#### [Task goal]
Skip every picture and transcribe the remaining material exactly.

[Items listed in a dataset]
════════════════
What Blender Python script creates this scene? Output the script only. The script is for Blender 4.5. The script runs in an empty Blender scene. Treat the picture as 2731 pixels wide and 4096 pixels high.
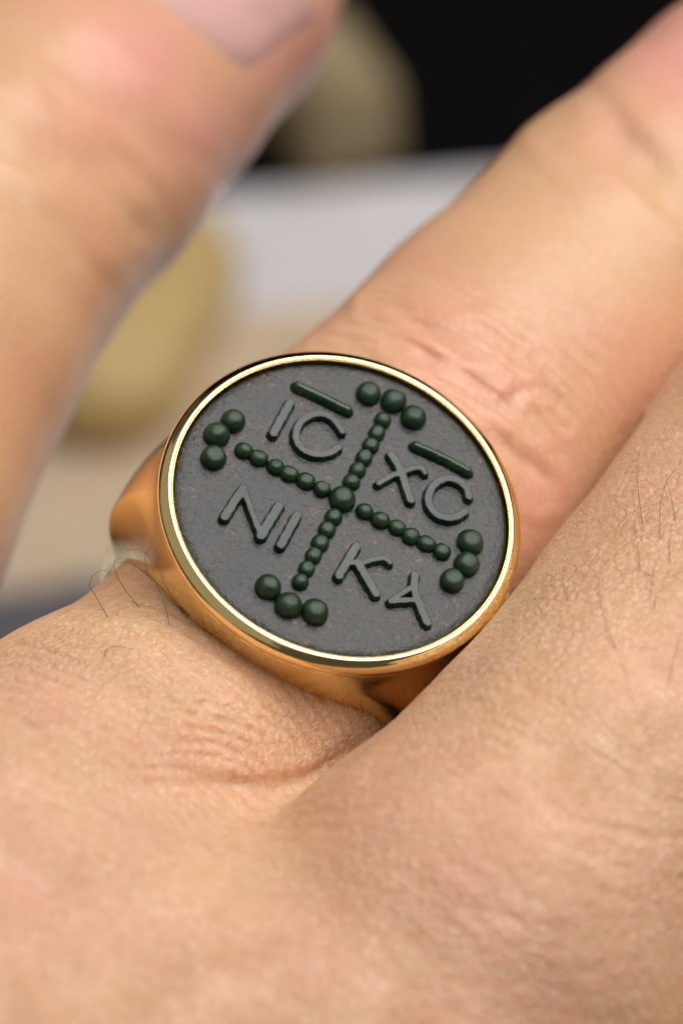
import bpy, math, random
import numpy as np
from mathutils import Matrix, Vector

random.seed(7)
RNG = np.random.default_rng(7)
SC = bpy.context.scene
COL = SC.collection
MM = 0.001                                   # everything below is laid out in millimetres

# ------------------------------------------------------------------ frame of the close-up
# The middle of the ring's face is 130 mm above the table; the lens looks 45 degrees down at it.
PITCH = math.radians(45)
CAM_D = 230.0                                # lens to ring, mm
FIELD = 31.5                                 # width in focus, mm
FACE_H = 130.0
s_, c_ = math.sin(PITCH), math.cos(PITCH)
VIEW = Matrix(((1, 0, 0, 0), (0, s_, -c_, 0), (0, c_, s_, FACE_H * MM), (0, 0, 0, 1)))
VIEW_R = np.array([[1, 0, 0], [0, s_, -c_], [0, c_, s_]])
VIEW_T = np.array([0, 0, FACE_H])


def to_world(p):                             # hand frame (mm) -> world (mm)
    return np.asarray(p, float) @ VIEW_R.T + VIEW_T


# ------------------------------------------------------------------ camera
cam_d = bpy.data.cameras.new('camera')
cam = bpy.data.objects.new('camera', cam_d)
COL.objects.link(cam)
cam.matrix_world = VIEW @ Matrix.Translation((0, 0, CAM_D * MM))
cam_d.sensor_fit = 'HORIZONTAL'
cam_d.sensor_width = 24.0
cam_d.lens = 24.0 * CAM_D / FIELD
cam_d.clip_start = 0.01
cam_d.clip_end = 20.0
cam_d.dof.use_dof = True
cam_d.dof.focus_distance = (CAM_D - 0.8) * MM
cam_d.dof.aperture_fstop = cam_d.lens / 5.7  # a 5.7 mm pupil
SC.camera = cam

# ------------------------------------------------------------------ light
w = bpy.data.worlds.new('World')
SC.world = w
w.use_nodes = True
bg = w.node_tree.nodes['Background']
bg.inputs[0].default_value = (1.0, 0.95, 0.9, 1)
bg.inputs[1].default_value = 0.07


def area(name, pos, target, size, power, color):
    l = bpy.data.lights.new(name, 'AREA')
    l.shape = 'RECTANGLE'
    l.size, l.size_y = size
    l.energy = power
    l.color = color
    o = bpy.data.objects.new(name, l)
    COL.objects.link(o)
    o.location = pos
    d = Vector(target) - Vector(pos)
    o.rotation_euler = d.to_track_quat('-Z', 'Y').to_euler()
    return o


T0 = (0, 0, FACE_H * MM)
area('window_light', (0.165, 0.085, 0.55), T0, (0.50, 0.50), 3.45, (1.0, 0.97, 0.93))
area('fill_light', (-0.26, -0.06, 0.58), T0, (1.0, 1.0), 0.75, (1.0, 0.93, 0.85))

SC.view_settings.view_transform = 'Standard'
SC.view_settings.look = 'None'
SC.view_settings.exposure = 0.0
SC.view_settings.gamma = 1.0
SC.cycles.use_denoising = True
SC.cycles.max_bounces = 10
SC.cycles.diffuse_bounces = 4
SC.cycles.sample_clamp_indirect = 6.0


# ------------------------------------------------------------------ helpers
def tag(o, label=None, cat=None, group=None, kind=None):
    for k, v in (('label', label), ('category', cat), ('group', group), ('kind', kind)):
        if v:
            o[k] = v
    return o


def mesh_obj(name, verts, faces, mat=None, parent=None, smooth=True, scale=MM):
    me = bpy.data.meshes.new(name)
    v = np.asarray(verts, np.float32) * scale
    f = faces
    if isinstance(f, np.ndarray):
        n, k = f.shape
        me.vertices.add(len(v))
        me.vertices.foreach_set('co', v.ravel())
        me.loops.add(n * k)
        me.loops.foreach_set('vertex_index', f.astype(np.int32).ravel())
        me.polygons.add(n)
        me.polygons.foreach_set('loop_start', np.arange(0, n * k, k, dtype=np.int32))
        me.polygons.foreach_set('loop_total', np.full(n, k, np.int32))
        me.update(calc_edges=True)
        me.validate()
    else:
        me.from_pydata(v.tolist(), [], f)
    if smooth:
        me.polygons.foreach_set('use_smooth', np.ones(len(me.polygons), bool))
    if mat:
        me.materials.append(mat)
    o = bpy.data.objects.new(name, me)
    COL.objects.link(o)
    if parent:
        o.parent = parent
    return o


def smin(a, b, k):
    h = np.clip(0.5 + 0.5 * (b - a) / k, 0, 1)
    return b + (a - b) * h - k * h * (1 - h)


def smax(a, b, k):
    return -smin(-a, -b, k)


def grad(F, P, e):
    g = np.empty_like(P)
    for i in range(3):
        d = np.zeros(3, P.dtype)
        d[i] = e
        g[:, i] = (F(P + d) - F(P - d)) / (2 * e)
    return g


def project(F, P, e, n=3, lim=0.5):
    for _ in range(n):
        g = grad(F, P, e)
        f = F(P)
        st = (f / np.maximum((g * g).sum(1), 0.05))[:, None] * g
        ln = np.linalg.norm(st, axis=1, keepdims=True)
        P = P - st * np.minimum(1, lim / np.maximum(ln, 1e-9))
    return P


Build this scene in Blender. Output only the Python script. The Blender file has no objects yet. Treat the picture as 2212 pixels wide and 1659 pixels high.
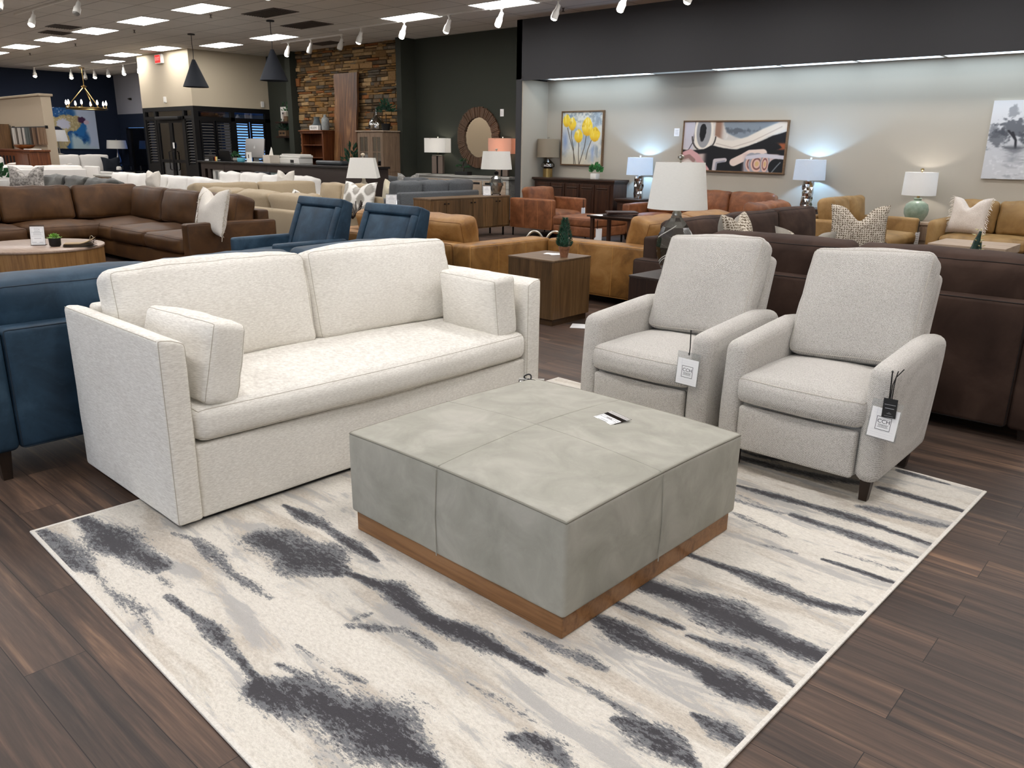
════════════════
#### [Solution to the exercise]
What Blender Python script creates this scene? Output the script only. The script is for Blender 4.5. The script runs in an empty Blender scene. Treat the picture as 2731 pixels wide and 4096 pixels high.
import bpy, math, random
import numpy as np
from mathutils import Matrix, Vector

random.seed(7)
RNG = np.random.default_rng(7)
SC = bpy.context.scene
COL = SC.collection
MM = 0.001                                   # everything below is laid out in millimetres

# ------------------------------------------------------------------ frame of the close-up
# The middle of the ring's face is 130 mm above the table; the lens looks 45 degrees down at it.
PITCH = math.radians(45)
CAM_D = 230.0                                # lens to ring, mm
FIELD = 31.5                                 # width in focus, mm
FACE_H = 130.0
s_, c_ = math.sin(PITCH), math.cos(PITCH)
VIEW = Matrix(((1, 0, 0, 0), (0, s_, -c_, 0), (0, c_, s_, FACE_H * MM), (0, 0, 0, 1)))
VIEW_R = np.array([[1, 0, 0], [0, s_, -c_], [0, c_, s_]])
VIEW_T = np.array([0, 0, FACE_H])


def to_world(p):                             # hand frame (mm) -> world (mm)
    return np.asarray(p, float) @ VIEW_R.T + VIEW_T


# ------------------------------------------------------------------ camera
cam_d = bpy.data.cameras.new('camera')
cam = bpy.data.objects.new('camera', cam_d)
COL.objects.link(cam)
cam.matrix_world = VIEW @ Matrix.Translation((0, 0, CAM_D * MM))
cam_d.sensor_fit = 'HORIZONTAL'
cam_d.sensor_width = 24.0
cam_d.lens = 24.0 * CAM_D / FIELD
cam_d.clip_start = 0.01
cam_d.clip_end = 20.0
cam_d.dof.use_dof = True
cam_d.dof.focus_distance = (CAM_D - 0.8) * MM
cam_d.dof.aperture_fstop = cam_d.lens / 5.7  # a 5.7 mm pupil
SC.camera = cam

# ------------------------------------------------------------------ light
w = bpy.data.worlds.new('World')
SC.world = w
w.use_nodes = True
bg = w.node_tree.nodes['Background']
bg.inputs[0].default_value = (1.0, 0.95, 0.9, 1)
bg.inputs[1].default_value = 0.07


def area(name, pos, target, size, power, color):
    l = bpy.data.lights.new(name, 'AREA')
    l.shape = 'RECTANGLE'
    l.size, l.size_y = size
    l.energy = power
    l.color = color
    o = bpy.data.objects.new(name, l)
    COL.objects.link(o)
    o.location = pos
    d = Vector(target) - Vector(pos)
    o.rotation_euler = d.to_track_quat('-Z', 'Y').to_euler()
    return o


T0 = (0, 0, FACE_H * MM)
area('window_light', (0.165, 0.085, 0.55), T0, (0.50, 0.50), 3.45, (1.0, 0.97, 0.93))
area('fill_light', (-0.26, -0.06, 0.58), T0, (1.0, 1.0), 0.75, (1.0, 0.93, 0.85))

SC.view_settings.view_transform = 'Standard'
SC.view_settings.look = 'None'
SC.view_settings.exposure = 0.0
SC.view_settings.gamma = 1.0
SC.cycles.use_denoising = True
SC.cycles.max_bounces = 10
SC.cycles.diffuse_bounces = 4
SC.cycles.sample_clamp_indirect = 6.0


# ------------------------------------------------------------------ helpers
def tag(o, label=None, cat=None, group=None, kind=None):
    for k, v in (('label', label), ('category', cat), ('group', group), ('kind', kind)):
        if v:
            o[k] = v
    return o


def mesh_obj(name, verts, faces, mat=None, parent=None, smooth=True, scale=MM):
    me = bpy.data.meshes.new(name)
    v = np.asarray(verts, np.float32) * scale
    f = faces
    if isinstance(f, np.ndarray):
        n, k = f.shape
        me.vertices.add(len(v))
        me.vertices.foreach_set('co', v.ravel())
        me.loops.add(n * k)
        me.loops.foreach_set('vertex_index', f.astype(np.int32).ravel())
        me.polygons.add(n)
        me.polygons.foreach_set('loop_start', np.arange(0, n * k, k, dtype=np.int32))
        me.polygons.foreach_set('loop_total', np.full(n, k, np.int32))
        me.update(calc_edges=True)
        me.validate()
    else:
        me.from_pydata(v.tolist(), [], f)
    if smooth:
        me.polygons.foreach_set('use_smooth', np.ones(len(me.polygons), bool))
    if mat:
        me.materials.append(mat)
    o = bpy.data.objects.new(name, me)
    COL.objects.link(o)
    if parent:
        o.parent = parent
    return o


def smin(a, b, k):
    h = np.clip(0.5 + 0.5 * (b - a) / k, 0, 1)
    return b + (a - b) * h - k * h * (1 - h)


def smax(a, b, k):
    return -smin(-a, -b, k)


def grad(F, P, e):
    g = np.empty_like(P)
    for i in range(3):
        d = np.zeros(3, P.dtype)
        d[i] = e
        g[:, i] = (F(P + d) - F(P - d)) / (2 * e)
    return g


def project(F, P, e, n=3, lim=0.5):
    for _ in range(n):
        g = grad(F, P, e)
        f = F(P)
        st = (f / np.maximum((g * g).sum(1), 0.05))[:, None] * g
        ln = np.linalg.norm(st, axis=1, keepdims=True)
        P = P - st * np.minimum(1, lim / np.maximum(ln, 1e-9))
    return P


Build this scene in Blender. Output only the Python script. The Blender file has no objects yet. Treat the picture as 2212 pixels wide and 1659 pixels high.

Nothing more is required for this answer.